*Stated goal*: Beginning with the first line below, please repeat the material exactly, ending with the line that includes "S.view_settings.use_curve_mapping = False".

*Material*:
'''
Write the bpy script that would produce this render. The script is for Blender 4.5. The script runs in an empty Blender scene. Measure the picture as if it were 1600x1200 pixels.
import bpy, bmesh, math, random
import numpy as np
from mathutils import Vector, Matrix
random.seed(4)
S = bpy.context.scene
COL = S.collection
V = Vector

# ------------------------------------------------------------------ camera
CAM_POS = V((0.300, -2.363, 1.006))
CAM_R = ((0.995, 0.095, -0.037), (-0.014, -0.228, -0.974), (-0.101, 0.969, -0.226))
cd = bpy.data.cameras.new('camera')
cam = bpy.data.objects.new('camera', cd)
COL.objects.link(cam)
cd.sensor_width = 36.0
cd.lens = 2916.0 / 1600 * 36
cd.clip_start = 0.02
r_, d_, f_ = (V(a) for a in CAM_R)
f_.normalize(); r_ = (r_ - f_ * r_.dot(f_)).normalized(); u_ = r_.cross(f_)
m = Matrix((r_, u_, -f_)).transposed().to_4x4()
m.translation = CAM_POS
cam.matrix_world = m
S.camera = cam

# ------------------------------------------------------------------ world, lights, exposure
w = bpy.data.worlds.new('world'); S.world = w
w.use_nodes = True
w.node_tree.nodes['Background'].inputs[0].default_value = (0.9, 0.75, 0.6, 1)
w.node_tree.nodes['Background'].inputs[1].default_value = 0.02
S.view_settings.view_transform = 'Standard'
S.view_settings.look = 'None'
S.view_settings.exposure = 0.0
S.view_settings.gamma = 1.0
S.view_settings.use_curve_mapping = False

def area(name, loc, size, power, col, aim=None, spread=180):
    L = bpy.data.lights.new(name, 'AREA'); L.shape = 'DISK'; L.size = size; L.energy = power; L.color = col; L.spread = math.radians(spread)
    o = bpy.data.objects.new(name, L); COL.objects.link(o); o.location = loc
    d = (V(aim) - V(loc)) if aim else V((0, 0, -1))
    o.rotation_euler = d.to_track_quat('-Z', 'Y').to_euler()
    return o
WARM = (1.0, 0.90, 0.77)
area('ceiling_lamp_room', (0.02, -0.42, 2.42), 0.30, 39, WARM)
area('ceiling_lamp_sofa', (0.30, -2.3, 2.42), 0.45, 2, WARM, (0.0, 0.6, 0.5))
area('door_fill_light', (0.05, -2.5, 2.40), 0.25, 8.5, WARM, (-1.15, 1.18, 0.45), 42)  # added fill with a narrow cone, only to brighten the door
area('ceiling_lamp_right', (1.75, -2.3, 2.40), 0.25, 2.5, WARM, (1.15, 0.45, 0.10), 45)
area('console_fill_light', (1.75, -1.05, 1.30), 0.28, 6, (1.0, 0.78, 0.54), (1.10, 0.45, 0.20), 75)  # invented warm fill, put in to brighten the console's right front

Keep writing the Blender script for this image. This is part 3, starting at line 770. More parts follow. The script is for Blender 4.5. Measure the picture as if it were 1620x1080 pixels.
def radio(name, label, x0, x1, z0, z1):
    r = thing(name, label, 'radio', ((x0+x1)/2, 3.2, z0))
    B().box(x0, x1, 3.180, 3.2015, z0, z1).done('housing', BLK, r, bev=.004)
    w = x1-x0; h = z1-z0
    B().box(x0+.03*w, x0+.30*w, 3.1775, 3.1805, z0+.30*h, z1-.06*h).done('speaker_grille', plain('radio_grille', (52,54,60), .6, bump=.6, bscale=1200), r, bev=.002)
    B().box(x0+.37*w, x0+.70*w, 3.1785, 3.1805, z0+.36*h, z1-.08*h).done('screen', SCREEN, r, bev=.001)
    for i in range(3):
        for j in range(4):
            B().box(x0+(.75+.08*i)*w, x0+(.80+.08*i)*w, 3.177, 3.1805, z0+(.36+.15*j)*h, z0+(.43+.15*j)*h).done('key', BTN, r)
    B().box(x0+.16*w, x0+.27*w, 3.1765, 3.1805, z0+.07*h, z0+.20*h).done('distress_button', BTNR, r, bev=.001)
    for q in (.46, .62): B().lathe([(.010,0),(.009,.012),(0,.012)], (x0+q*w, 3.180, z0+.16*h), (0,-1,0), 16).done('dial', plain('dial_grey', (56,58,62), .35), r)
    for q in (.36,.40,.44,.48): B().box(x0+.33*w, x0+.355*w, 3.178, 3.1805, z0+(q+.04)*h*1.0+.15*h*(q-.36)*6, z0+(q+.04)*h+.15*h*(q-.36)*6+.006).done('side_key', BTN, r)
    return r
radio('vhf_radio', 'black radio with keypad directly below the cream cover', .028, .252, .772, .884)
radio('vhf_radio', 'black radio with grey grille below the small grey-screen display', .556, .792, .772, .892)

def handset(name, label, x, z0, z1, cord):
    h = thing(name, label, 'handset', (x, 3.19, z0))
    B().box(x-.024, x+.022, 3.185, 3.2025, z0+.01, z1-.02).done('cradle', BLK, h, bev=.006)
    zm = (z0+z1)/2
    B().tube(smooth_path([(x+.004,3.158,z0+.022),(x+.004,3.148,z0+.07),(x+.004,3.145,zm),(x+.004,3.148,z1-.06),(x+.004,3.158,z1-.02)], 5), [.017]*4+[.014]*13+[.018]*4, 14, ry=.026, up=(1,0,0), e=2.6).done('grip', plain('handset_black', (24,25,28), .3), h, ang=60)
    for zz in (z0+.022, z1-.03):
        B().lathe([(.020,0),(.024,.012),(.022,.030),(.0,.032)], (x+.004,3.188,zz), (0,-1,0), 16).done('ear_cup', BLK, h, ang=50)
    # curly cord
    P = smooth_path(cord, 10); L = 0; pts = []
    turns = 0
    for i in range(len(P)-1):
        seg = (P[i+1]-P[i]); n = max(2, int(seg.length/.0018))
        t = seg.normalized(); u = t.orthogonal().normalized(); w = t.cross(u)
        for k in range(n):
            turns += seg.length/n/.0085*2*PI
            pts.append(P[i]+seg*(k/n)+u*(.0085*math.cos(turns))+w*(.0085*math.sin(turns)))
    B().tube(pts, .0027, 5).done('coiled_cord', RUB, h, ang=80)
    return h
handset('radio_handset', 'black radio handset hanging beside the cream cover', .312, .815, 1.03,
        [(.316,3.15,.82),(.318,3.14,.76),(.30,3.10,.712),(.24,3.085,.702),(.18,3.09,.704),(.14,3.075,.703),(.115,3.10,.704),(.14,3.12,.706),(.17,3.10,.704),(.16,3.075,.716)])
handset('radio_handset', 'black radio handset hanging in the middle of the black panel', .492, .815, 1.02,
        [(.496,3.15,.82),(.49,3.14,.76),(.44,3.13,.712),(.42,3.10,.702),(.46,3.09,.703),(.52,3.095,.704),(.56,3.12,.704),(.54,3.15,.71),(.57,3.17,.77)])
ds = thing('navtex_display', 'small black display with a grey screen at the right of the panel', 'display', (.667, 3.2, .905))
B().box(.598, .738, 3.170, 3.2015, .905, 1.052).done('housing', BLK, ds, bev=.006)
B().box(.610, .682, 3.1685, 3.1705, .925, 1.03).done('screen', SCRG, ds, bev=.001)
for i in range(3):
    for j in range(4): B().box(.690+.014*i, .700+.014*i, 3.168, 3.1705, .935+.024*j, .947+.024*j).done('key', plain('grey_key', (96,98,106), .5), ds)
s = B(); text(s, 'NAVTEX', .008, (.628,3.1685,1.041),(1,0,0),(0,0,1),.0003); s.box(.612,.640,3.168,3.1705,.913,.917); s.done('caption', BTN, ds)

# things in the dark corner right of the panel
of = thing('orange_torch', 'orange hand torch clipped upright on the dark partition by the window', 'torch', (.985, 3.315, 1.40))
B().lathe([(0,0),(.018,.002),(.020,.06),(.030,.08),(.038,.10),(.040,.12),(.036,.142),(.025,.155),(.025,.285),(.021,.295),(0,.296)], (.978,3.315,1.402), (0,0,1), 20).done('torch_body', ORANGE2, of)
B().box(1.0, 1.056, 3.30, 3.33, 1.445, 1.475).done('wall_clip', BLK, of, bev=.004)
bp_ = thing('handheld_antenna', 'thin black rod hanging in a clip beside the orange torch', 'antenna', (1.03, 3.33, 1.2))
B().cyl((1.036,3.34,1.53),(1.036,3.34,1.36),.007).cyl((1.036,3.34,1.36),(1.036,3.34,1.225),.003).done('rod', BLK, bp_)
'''
*The result*:
Write the bpy script that would produce this render. The script is for Blender 4.5. The script runs in an empty Blender scene. Measure the picture as if it were 1600x1200 pixels.
import bpy, bmesh, math, random
import numpy as np
from mathutils import Vector, Matrix
random.seed(4)
S = bpy.context.scene
COL = S.collection
V = Vector

# ------------------------------------------------------------------ camera
CAM_POS = V((0.300, -2.363, 1.006))
CAM_R = ((0.995, 0.095, -0.037), (-0.014, -0.228, -0.974), (-0.101, 0.969, -0.226))
cd = bpy.data.cameras.new('camera')
cam = bpy.data.objects.new('camera', cd)
COL.objects.link(cam)
cd.sensor_width = 36.0
cd.lens = 2916.0 / 1600 * 36
cd.clip_start = 0.02
r_, d_, f_ = (V(a) for a in CAM_R)
f_.normalize(); r_ = (r_ - f_ * r_.dot(f_)).normalized(); u_ = r_.cross(f_)
m = Matrix((r_, u_, -f_)).transposed().to_4x4()
m.translation = CAM_POS
cam.matrix_world = m
S.camera = cam

# ------------------------------------------------------------------ world, lights, exposure
w = bpy.data.worlds.new('world'); S.world = w
w.use_nodes = True
w.node_tree.nodes['Background'].inputs[0].default_value = (0.9, 0.75, 0.6, 1)
w.node_tree.nodes['Background'].inputs[1].default_value = 0.02
S.view_settings.view_transform = 'Standard'
S.view_settings.look = 'None'
S.view_settings.exposure = 0.0
S.view_settings.gamma = 1.0
S.view_settings.use_curve_mapping = False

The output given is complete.